• **Description of the task**
Return exactly, and only, the lines from the one holding "Reconstruct this image" through the one holding "PI = math.pi", both included; the pictures stay out.

• **Raw data**
+--

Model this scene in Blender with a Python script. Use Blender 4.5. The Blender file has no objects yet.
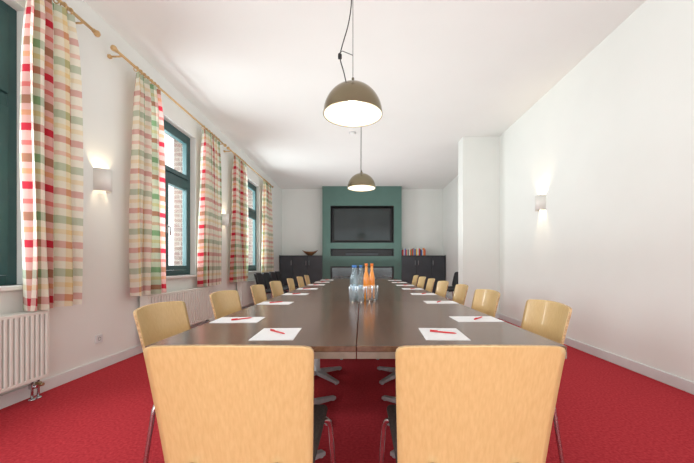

+--

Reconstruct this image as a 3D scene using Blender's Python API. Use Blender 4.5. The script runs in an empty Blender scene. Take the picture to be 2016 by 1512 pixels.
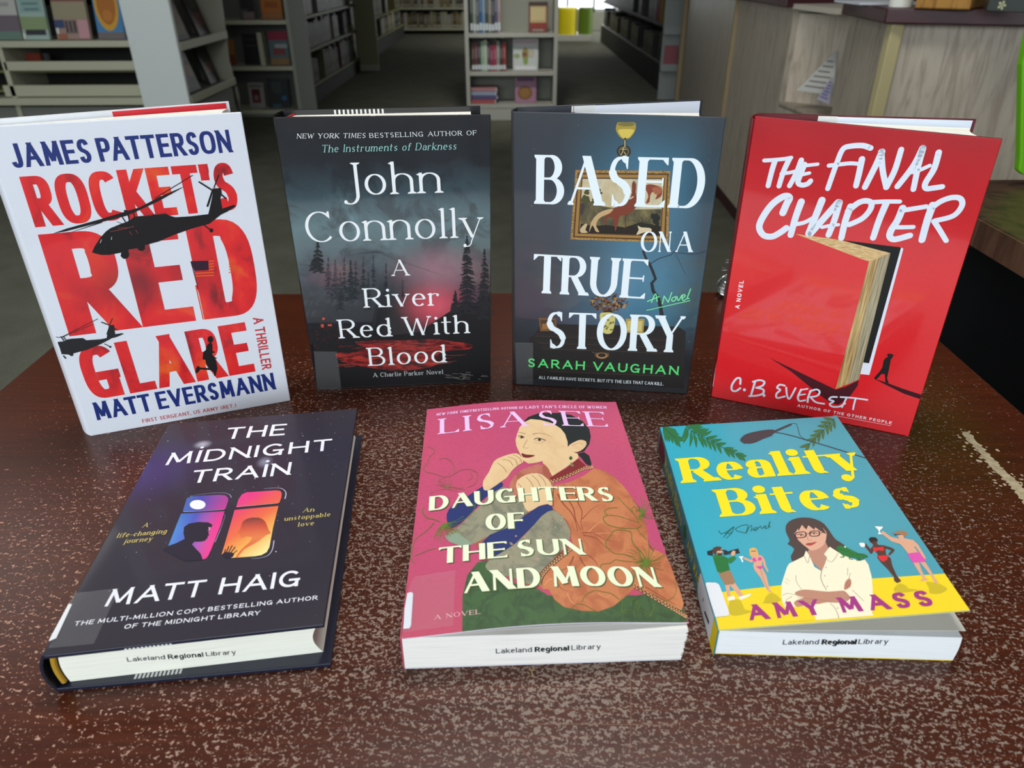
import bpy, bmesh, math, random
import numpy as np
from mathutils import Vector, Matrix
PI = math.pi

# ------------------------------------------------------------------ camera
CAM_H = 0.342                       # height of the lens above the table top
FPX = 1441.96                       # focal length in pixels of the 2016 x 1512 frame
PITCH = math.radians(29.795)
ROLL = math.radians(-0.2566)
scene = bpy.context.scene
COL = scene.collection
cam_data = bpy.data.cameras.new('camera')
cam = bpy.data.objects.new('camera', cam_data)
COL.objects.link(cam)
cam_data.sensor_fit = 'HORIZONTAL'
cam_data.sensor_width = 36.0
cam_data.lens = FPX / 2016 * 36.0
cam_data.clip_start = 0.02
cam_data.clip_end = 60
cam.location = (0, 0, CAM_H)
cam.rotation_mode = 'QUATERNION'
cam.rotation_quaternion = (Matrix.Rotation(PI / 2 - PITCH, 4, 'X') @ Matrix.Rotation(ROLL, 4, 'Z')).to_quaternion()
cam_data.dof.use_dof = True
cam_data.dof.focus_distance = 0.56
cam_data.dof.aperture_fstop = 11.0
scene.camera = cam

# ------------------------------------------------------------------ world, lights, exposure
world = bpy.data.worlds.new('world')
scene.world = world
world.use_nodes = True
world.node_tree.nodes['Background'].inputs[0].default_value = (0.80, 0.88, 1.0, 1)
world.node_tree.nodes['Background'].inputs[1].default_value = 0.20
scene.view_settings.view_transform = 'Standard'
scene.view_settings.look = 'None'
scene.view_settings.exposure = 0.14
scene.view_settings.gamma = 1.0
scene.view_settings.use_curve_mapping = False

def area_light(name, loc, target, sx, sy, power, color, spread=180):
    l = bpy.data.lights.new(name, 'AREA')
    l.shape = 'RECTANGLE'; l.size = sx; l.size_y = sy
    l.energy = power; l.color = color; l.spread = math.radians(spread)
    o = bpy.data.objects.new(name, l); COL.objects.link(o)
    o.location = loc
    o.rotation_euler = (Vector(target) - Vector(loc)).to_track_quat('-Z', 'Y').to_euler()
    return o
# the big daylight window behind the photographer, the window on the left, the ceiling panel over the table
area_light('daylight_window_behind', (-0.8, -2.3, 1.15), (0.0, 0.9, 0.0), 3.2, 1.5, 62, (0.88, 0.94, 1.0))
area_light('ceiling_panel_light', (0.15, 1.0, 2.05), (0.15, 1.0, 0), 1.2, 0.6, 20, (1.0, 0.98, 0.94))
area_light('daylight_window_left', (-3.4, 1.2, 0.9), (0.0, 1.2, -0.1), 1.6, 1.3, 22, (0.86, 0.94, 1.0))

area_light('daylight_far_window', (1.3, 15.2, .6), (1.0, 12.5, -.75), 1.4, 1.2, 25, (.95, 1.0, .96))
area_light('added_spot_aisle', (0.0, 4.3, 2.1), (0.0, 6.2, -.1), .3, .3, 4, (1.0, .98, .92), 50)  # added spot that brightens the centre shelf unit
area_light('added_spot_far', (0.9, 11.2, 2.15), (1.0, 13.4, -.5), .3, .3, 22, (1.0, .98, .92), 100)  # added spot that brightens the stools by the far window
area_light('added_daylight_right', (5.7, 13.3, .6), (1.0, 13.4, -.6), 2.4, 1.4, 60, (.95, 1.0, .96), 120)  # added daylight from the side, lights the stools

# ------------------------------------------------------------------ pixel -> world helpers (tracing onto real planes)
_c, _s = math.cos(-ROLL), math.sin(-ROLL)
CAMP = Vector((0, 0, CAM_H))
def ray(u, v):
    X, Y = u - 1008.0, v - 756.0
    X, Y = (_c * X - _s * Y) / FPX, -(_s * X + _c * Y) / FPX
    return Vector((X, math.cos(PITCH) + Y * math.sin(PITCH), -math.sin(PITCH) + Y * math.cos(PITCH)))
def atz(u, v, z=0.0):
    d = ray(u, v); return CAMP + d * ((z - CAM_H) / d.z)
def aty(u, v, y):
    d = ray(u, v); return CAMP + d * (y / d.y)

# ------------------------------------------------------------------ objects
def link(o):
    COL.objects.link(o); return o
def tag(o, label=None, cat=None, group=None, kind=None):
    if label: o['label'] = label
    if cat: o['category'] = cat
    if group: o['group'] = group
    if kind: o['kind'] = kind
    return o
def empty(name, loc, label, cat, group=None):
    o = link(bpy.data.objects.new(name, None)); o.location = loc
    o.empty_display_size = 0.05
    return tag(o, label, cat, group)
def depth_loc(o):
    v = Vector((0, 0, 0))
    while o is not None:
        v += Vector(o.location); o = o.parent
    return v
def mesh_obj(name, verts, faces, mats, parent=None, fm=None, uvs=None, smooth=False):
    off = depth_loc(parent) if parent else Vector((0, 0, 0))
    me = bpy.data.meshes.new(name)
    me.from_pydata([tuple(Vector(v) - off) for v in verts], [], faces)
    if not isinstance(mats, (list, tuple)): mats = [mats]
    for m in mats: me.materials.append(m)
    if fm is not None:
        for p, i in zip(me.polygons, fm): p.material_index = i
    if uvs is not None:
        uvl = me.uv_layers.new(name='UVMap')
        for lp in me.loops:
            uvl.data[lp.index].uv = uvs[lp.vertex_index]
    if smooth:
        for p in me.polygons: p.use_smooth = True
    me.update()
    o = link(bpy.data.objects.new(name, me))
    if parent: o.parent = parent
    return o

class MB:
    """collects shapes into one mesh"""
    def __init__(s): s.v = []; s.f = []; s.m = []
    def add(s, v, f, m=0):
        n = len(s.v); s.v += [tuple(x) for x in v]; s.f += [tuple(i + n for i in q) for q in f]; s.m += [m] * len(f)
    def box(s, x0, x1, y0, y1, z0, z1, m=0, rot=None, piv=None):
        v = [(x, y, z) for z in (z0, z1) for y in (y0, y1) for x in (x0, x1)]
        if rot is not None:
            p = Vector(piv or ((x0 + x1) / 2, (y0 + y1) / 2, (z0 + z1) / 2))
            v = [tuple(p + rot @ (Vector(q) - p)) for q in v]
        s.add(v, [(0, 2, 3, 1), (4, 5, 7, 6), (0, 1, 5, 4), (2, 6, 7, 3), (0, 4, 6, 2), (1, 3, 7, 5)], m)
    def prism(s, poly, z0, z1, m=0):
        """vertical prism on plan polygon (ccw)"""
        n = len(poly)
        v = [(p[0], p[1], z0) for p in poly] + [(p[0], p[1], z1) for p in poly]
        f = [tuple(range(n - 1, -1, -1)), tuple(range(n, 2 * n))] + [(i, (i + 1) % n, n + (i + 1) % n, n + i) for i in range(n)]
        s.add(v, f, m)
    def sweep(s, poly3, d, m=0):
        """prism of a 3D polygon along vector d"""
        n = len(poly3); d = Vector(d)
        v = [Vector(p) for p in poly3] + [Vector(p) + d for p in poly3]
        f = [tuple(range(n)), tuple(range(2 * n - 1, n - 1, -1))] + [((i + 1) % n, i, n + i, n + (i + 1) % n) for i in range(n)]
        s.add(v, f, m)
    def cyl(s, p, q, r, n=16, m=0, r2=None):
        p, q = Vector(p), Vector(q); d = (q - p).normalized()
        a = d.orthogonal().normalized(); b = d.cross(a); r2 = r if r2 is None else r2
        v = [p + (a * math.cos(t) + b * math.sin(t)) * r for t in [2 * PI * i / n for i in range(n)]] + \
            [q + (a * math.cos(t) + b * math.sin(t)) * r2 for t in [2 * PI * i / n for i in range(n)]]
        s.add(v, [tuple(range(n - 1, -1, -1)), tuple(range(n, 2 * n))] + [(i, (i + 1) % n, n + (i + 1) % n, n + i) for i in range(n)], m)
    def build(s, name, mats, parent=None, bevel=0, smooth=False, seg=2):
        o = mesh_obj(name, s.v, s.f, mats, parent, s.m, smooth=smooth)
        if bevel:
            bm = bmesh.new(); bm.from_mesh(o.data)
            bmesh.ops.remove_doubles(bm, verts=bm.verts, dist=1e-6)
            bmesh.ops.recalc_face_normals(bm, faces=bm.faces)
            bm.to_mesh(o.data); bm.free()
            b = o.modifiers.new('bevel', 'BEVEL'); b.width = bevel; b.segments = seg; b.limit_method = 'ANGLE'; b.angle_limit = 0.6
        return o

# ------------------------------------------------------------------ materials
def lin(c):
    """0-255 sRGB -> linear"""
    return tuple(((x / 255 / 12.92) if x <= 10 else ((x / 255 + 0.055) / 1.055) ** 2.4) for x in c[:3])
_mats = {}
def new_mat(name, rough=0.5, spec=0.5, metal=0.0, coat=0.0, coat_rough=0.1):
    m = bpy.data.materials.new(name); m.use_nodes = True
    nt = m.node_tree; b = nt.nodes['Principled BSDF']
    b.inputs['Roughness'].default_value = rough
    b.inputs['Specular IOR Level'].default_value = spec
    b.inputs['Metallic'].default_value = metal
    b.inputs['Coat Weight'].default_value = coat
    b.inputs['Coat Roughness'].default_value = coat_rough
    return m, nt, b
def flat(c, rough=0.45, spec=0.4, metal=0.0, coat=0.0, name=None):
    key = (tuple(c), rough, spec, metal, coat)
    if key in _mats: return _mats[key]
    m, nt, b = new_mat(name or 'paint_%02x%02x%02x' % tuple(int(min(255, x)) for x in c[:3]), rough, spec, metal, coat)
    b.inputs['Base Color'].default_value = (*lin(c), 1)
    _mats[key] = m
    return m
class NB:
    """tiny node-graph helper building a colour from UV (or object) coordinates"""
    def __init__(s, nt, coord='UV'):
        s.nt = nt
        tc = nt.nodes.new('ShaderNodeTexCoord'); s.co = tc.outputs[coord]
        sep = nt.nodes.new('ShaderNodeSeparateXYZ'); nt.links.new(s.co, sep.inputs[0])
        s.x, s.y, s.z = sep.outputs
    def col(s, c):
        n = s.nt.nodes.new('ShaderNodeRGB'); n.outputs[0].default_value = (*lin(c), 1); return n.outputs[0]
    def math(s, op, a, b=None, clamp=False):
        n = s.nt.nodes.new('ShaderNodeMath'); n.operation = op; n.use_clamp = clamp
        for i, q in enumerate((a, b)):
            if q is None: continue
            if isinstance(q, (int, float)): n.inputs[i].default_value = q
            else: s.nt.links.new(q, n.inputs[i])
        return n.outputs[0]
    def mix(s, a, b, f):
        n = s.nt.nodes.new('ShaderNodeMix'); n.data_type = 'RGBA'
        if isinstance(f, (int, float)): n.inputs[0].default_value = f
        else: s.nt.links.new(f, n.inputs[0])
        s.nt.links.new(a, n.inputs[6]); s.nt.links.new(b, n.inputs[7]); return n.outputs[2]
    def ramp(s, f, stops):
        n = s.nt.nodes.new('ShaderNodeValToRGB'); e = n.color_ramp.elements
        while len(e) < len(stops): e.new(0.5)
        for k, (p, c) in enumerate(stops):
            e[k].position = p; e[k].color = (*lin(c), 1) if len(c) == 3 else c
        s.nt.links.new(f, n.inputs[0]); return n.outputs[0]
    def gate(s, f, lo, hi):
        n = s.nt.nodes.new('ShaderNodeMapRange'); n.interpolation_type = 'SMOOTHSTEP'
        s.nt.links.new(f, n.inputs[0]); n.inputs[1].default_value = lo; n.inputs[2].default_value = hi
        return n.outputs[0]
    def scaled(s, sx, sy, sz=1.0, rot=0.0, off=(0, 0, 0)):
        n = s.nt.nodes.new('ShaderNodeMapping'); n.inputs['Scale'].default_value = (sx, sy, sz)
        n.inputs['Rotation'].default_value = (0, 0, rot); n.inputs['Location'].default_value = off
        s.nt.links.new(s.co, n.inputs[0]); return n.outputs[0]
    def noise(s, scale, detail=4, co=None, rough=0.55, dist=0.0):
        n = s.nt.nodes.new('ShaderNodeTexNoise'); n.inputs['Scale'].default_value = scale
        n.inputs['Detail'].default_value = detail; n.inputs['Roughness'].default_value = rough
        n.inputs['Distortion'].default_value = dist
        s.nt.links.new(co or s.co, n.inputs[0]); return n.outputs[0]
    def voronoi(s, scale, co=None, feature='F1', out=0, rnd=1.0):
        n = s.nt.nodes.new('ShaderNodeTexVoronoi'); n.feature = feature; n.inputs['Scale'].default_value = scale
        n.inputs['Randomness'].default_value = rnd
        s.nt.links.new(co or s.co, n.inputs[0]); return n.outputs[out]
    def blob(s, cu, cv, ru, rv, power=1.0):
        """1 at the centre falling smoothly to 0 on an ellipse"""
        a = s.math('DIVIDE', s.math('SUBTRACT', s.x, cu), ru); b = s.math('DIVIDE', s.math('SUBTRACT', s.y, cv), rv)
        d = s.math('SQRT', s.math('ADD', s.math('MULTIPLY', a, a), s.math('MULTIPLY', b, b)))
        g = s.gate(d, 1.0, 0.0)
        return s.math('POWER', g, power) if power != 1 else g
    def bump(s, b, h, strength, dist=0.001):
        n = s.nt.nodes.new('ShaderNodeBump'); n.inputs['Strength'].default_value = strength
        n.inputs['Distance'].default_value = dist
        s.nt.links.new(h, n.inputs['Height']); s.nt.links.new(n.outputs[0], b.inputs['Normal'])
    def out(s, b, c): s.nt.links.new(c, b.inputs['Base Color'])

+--

• **The response**
Reconstruct this image as a 3D scene using Blender's Python API. Use Blender 4.5. The script runs in an empty Blender scene. Take the picture to be 2016 by 1512 pixels.
import bpy, bmesh, math, random
import numpy as np
from mathutils import Vector, Matrix
PI = math.pi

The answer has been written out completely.